The worst catastrophe in China’s history, and one of the worst anywhere, was the Great Famine of 1958 to 1962,
wrote Frank Dikötter, the author of “Mao’s Great Famine”, in The New York Times 15 years ago,
and to this day the ruling Communist Party has not fully acknowledged the degree to which it was a direct result of the forcible herding of villagers into communes under the “Great Leap Forward” that Mao Zedong launched in 1958.… When a boy stole a handful of grain in a Hunan village, the local boss, Xiong Dechang, forced his father to bury his son alive on the spot. The report of the investigative team sent by the provincial leadership in 1969 to interview survivors of the famine records that the man died of grief three weeks later.
… The term “famine” tends to support the widespread view that the deaths were largely the result of half-baked and poorly executed economic programs. But the archives show that coercion, terror and violence were the foundation of the Great Leap Forward.
Shouldn't Dikötter's op-ed be mandatory reading for all students (and their… teachers!) in America — and, indeed, the world? High school as well as university students?
Whatever the case, fifteen years later, Dikötter has now written a book on the matter (the latest, actually, of several). In a New York Times book review on RED DAWN OVER CHINA: How Communism Conquered a Quarter of Humanity (Bloomsbury), the NYT's international edition has entitled the piece How Mao kept on marching (you will understand the importance of this when you get to the end of this post).

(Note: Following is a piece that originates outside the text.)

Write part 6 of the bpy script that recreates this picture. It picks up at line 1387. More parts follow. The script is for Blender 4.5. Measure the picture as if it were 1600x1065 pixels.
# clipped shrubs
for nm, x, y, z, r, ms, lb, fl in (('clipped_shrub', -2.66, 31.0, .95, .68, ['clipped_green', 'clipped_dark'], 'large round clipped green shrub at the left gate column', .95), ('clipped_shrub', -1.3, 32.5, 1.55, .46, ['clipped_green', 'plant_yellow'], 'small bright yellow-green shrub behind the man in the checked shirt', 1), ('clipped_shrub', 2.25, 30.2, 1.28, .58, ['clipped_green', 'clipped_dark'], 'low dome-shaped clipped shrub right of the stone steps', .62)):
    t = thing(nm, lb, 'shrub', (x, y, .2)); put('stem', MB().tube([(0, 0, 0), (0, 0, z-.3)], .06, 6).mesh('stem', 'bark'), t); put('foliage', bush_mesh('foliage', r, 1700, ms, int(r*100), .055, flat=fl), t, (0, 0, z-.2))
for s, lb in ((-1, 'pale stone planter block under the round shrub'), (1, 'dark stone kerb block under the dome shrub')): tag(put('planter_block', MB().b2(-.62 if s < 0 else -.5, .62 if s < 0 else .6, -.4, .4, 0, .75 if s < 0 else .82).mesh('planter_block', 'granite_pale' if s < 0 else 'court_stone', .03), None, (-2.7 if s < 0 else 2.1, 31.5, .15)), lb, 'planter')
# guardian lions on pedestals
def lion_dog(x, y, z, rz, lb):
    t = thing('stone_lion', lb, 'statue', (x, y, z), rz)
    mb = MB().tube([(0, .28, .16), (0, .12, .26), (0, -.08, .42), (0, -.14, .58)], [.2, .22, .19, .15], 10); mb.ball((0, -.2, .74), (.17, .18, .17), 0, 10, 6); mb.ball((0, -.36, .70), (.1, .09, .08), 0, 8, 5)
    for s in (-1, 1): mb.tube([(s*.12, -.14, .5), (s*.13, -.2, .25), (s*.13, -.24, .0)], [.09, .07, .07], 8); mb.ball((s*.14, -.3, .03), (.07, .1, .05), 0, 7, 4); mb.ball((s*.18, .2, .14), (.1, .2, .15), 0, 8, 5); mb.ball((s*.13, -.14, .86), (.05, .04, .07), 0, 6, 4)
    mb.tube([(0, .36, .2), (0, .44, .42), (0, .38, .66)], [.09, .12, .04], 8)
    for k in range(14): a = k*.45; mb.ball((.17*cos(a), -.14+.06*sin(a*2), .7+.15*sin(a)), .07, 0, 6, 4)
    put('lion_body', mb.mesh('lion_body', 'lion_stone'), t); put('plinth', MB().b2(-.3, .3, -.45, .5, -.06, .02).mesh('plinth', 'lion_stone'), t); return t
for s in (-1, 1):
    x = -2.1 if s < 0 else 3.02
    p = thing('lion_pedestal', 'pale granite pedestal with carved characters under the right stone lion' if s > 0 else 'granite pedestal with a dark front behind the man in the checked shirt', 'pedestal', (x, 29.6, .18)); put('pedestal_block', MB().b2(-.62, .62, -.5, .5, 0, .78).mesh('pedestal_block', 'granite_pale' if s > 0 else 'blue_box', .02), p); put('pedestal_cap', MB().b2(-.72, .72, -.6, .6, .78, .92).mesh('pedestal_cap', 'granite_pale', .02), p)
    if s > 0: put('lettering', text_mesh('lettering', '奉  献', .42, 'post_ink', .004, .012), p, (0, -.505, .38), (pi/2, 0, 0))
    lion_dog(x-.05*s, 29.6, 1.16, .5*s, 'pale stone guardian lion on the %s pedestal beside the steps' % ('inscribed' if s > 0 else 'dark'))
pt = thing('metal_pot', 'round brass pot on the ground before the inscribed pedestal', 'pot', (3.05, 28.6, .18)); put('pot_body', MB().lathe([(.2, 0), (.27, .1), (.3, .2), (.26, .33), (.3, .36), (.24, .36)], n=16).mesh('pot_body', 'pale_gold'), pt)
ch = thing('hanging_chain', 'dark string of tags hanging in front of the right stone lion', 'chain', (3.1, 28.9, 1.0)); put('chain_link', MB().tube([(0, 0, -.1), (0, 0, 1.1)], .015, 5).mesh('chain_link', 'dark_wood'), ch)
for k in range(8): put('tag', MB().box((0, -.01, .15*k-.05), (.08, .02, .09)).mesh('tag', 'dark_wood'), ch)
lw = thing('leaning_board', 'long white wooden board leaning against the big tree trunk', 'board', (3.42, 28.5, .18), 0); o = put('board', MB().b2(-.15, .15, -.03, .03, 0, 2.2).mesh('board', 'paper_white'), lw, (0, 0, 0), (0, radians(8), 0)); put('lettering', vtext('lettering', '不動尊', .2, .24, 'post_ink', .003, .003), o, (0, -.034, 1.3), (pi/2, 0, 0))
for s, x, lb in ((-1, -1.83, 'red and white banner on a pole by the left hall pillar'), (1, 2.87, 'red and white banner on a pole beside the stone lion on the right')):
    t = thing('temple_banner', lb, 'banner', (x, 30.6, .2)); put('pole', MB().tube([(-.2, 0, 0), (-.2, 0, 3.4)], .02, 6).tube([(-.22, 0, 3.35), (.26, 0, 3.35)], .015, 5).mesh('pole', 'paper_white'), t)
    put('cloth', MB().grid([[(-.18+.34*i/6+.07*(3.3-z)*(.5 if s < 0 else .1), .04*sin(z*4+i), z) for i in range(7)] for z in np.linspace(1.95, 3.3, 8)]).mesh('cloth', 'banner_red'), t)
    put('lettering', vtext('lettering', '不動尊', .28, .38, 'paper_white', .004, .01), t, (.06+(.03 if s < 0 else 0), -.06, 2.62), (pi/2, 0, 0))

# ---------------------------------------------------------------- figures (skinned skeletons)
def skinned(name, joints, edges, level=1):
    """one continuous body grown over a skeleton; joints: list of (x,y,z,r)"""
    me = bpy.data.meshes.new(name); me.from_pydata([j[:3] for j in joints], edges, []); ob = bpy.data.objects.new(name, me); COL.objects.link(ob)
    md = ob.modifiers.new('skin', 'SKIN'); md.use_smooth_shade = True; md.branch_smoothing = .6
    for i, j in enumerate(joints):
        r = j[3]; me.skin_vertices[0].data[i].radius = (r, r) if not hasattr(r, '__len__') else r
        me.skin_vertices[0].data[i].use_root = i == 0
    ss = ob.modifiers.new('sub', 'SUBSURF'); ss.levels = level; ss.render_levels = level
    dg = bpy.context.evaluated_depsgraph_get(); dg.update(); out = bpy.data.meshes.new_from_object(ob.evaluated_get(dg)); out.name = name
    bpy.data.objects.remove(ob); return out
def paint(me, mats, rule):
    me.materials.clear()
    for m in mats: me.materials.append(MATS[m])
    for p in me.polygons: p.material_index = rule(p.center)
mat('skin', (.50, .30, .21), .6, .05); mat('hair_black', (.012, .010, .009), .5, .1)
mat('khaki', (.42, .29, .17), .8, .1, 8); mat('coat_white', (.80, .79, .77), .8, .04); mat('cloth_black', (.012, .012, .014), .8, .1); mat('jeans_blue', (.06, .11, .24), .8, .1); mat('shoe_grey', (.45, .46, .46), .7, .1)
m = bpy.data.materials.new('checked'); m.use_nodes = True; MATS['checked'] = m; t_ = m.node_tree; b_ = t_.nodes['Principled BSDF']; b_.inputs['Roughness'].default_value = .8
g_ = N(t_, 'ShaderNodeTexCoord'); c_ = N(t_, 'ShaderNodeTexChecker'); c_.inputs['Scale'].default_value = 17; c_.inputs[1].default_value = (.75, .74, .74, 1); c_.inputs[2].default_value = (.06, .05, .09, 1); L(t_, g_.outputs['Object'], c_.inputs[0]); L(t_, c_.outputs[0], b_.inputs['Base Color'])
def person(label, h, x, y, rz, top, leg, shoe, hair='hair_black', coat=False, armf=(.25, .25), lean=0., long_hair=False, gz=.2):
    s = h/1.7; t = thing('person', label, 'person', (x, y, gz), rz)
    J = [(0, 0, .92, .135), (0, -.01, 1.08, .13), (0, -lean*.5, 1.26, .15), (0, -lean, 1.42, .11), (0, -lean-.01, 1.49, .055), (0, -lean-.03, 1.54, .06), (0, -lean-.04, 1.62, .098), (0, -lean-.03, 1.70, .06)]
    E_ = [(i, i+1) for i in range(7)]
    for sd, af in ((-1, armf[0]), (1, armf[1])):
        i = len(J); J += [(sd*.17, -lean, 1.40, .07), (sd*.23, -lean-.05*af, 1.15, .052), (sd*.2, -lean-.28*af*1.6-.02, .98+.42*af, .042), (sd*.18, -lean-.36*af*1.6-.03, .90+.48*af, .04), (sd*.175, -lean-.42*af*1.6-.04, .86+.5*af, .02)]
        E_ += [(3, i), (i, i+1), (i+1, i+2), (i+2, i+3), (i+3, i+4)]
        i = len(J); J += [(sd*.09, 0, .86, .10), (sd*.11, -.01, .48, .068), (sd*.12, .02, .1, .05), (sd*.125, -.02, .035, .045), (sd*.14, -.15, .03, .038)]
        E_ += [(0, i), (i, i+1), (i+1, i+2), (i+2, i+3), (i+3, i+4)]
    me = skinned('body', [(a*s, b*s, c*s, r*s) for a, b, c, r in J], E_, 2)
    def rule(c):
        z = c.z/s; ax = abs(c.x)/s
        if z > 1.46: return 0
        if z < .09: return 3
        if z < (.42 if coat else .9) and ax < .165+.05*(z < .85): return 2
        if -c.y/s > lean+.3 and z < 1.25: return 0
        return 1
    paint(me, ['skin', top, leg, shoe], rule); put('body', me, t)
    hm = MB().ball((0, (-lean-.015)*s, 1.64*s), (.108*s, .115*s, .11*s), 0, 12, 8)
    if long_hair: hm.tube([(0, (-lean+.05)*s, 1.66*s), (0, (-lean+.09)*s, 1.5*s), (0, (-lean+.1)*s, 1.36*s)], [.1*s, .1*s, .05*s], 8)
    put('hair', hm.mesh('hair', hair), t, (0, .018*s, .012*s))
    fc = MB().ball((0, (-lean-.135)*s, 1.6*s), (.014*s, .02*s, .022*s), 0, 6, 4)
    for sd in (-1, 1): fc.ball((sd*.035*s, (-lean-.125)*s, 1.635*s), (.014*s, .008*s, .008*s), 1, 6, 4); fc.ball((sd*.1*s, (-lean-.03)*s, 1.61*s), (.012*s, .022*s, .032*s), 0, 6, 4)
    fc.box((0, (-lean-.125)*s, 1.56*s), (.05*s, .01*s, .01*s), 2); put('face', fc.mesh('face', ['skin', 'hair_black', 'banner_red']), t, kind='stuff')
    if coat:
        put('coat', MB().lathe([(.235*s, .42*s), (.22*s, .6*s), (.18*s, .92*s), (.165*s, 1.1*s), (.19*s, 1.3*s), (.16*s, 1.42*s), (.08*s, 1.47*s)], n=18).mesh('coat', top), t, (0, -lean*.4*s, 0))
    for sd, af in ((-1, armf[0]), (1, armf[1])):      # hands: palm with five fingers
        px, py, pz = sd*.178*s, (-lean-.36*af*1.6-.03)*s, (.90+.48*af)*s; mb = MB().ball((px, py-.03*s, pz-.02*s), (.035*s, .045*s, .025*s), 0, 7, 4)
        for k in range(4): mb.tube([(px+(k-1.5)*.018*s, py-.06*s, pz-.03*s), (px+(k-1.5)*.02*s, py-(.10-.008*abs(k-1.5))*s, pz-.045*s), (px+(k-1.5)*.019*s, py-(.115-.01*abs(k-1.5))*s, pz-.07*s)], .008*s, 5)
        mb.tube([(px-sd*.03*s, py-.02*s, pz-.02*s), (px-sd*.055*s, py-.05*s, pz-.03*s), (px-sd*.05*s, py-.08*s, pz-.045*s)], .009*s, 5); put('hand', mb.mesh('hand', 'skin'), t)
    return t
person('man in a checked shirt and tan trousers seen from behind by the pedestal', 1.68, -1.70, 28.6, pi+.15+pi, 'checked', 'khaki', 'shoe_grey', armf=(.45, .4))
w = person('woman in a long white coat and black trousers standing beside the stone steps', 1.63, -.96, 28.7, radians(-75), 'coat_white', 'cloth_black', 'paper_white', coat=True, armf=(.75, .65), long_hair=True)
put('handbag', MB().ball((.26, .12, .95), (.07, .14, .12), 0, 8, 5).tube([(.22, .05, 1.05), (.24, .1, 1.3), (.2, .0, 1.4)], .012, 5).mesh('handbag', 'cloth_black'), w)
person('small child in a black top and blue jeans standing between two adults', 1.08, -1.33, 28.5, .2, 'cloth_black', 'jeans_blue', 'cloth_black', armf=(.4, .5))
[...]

Frank Dikötter [is] renowned for writing an important trilogy of books about Mao’s reign over China, digging in far-flung archives to document the oppression and mass atrocities of the Great Leap Forward and the Cultural Revolution. Although Chinese authorities continue to deny or downplay the grim realities of their past, Dikötter functions as something like a one-man truth commission, relentlessly excavating horrors that took tens of millions of lives.In “Red Dawn Over China,” Dikötter, a historian at the University of Hong Kong and Stanford’s Hoover Institution, delivers a powerful, engrossing and opinionated prequel to his trilogy, showing how the Communists battled their way to power in the decades after World War I.… So how did this tiny band take over a country as enormous as China? Dikötter’s answer is blunt: “The key word is violence, and a willingness to inflict it.” Far from an overwhelming mass movement that inevitably swept to power, Dikötter retells the Chinese Revolution as an unlikely event, propelled less by popular support than by unyielding cruelty and not a little bit of luck.Mao also had outside help, a common feature of civil wars. Although the Chinese revolutionaries styled themselves as representing the authentic will of the people, Dikötter argues that on several occasions their movement was shaped and saved by foreigners — in particular, the Soviet Union… Dikötter spends little time on the party’s socioeconomic or cultural blandishments, instead concentrating on its violence and indoctrination.In the areas they conquered, Dikötter writes, Communists imposed “a state of terror,” executing local officials and those considered “politically unreliable.”… Dikötter is withering on credulous Americans who misjudged the Communists… Ending his book with the conquest of Tibet in the early ’50s, Dikötter ominously writes: “Only Hong Kong, Macau and Taiwan still eluded the reach of the Chinese Communist Party.”
As it happens, you can hardly go far in the mainstream media without bringing in some type of anti-Americanism or TDS: In the original American edition of The New York Times, manages to put the onus not on the China communists' atrocities but on the CCP's outside help. Is it because he is the William P. Boswell professor of world politics of peace and war at Princeton University that the original title of his book review reads as follows? One Thing Japan, America and the Soviets Did Together? Help Mao Win. Believe it or not, Gary J. Bass goes on to end said book review with condemnation of (who else?)… Donald Trump.